Ma sarebbe impossibile capire gli avvenimenti in Venezuela senza tener conto del quadro internazionale dopo l’11 settembre.

L’immediata opposizione di Chavez al Plan Colombia ed alla ulteriore militarizzazione del conflitto colombiano (anche con il rifiuto di concedere lo spazio aereo venezuelano per attaccare le forze guerrigliere), e l’appoggio ad una soluzione politica negoziata del conflitto hanno provocato la collera di Washington. Ad oggi non ci sono stati atti di rappresaglia armata vista la necessità di mantenere una fonte importante e vicina nella somministrazione di petrolio (la prima del mondo occidentale per export verso gli Usa) in un momento in cui due dei principali paesi produttori (Iran e Iraq) sono indicati come i prossimi possibili obiettivi di attacchi militari statunitensi,  e la stessa Arabia Saudita vive una crescente instabilità politica e sociale.

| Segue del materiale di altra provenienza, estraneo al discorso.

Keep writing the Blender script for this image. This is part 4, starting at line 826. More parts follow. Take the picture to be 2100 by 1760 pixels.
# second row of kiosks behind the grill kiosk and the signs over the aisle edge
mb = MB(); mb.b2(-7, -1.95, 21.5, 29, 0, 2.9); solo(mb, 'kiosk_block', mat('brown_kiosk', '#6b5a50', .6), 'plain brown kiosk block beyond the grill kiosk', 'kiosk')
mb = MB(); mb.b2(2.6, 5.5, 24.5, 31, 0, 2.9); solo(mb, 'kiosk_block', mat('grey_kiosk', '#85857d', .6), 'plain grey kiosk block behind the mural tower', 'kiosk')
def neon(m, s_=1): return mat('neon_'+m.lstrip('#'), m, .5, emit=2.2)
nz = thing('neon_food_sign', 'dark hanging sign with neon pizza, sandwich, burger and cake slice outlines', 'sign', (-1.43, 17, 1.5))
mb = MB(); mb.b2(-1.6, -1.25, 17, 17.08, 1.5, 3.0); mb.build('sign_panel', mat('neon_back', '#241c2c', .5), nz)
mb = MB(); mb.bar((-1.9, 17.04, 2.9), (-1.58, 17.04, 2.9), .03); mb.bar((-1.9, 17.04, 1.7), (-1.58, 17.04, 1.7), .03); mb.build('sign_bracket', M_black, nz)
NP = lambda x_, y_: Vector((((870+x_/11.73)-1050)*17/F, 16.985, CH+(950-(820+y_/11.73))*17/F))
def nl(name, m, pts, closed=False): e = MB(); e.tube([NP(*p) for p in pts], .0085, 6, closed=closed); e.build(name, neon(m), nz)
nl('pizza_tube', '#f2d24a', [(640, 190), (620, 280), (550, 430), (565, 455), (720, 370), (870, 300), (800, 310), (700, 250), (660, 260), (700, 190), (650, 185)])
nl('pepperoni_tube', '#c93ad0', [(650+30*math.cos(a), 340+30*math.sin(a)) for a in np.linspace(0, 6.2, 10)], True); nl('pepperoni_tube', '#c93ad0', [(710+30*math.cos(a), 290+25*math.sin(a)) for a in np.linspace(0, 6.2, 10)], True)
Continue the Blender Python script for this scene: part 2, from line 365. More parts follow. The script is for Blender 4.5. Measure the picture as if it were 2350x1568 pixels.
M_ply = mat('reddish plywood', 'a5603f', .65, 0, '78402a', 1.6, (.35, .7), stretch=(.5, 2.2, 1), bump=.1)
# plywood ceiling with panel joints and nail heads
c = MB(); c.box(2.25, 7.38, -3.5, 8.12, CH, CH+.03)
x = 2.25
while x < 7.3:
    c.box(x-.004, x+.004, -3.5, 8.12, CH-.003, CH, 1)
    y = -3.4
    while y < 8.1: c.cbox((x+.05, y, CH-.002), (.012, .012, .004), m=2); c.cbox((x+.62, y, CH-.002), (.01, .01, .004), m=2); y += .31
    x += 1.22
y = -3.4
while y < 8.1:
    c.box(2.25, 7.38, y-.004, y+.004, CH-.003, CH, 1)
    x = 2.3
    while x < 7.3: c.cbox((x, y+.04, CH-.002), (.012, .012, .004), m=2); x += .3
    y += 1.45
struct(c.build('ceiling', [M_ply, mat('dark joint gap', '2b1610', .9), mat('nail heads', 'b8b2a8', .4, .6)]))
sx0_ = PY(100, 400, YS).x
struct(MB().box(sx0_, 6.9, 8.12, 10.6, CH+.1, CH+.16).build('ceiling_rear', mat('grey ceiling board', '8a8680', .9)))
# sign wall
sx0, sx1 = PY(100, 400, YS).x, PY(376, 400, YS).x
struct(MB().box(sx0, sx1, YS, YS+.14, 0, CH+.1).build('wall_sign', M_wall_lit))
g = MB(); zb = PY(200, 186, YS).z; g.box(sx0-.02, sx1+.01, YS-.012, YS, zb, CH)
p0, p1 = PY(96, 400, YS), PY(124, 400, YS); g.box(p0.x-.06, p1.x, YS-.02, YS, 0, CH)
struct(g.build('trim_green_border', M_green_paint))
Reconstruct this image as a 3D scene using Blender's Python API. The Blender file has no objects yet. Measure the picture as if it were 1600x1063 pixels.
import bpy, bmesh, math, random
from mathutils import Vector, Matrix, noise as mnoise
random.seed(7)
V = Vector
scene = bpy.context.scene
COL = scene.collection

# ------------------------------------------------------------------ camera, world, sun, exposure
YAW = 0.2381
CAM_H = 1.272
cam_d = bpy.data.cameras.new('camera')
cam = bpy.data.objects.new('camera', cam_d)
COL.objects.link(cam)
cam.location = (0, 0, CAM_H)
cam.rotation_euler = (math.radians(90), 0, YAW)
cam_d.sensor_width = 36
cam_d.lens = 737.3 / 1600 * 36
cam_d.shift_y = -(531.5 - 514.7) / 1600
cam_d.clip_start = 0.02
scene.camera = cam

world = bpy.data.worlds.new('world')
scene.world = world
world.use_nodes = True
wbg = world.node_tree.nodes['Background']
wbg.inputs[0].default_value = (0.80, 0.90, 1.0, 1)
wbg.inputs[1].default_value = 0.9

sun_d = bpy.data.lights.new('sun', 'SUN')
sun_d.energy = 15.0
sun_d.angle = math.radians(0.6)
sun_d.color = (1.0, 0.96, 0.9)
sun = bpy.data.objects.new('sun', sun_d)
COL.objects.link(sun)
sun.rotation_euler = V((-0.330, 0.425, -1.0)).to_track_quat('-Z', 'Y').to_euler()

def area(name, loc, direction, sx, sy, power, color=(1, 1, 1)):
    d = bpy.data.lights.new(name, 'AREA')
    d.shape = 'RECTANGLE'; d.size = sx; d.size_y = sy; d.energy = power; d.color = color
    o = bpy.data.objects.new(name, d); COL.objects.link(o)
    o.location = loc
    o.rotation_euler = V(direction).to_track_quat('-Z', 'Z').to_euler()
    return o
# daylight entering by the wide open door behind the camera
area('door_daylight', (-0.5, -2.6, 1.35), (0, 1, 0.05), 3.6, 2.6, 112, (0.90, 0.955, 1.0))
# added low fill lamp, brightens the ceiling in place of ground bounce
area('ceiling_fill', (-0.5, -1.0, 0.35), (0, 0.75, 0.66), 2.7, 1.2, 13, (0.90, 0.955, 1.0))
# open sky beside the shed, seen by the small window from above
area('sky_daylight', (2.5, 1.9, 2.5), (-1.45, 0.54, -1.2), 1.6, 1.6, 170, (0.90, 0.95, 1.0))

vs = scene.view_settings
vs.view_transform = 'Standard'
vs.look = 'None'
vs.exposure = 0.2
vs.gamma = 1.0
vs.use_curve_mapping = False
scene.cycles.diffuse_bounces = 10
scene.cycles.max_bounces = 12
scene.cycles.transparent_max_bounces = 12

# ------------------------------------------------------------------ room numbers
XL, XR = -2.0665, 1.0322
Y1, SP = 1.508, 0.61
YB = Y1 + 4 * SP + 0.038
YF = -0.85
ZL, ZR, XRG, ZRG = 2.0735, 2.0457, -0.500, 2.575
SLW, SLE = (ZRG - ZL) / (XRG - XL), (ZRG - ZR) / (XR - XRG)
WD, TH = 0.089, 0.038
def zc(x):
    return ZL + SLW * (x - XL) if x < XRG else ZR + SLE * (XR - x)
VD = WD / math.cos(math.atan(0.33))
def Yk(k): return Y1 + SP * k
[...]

Sul versante energetico, il ruolo strategico all’interno dell’Opec, (il cartello dei paesi produttori di petrolio), anche dopo la visita di Chavez in Iraq, Libia, Iran non è stato certo digerito dalla Casa Bianca ed oggi il Venezuela ha la presidenza dell’Opec.

 

Il fattore petrolio

 

Altrettanto sgradita ai petrolieri dell’amministrazione Bush la proposta di Chavez della costituzione  di “Petroamerica”, una impresa latinoamericana (a partire da Brasile e Venezuela).

Da segnalare la contrarietà del presidente venezuelano, espressa più volte pubblicamente, alla creazione dell’Alca (Area di libero commercio delle Americhe) fortemente voluta da Bush, ed il riavvicinamento del Venezuela al Mercosur (l’accordo subregionale a cui partecipano Brasile, Argentina, Uruguay e Paraguay), rafforzando il rapporto con il presidente brasiliano Fernando H. Cardoso.

 

Non ultima la condanna esplicita della guerra contro l’Afghanistan, che ha provocato il richiamo  temporaneo dell’ambasciatore statunitense a Caracas e le dure reazioni di Colin Powell e del direttore della Cia, George Tennet.

 

Infine le buone relazioni avviate con la Cuba di Fidel che hanno permesso, tra l’altro, di riaprire un canale commerciale sud-sud, concretizzando l’intercambio tra petrolio venezuelano e assistenza sanitaria cubana. C’è n’è abbastanza per tenere gli occhi aperti sull’esperienza della Rivoluzione bolivariana in Venezuela.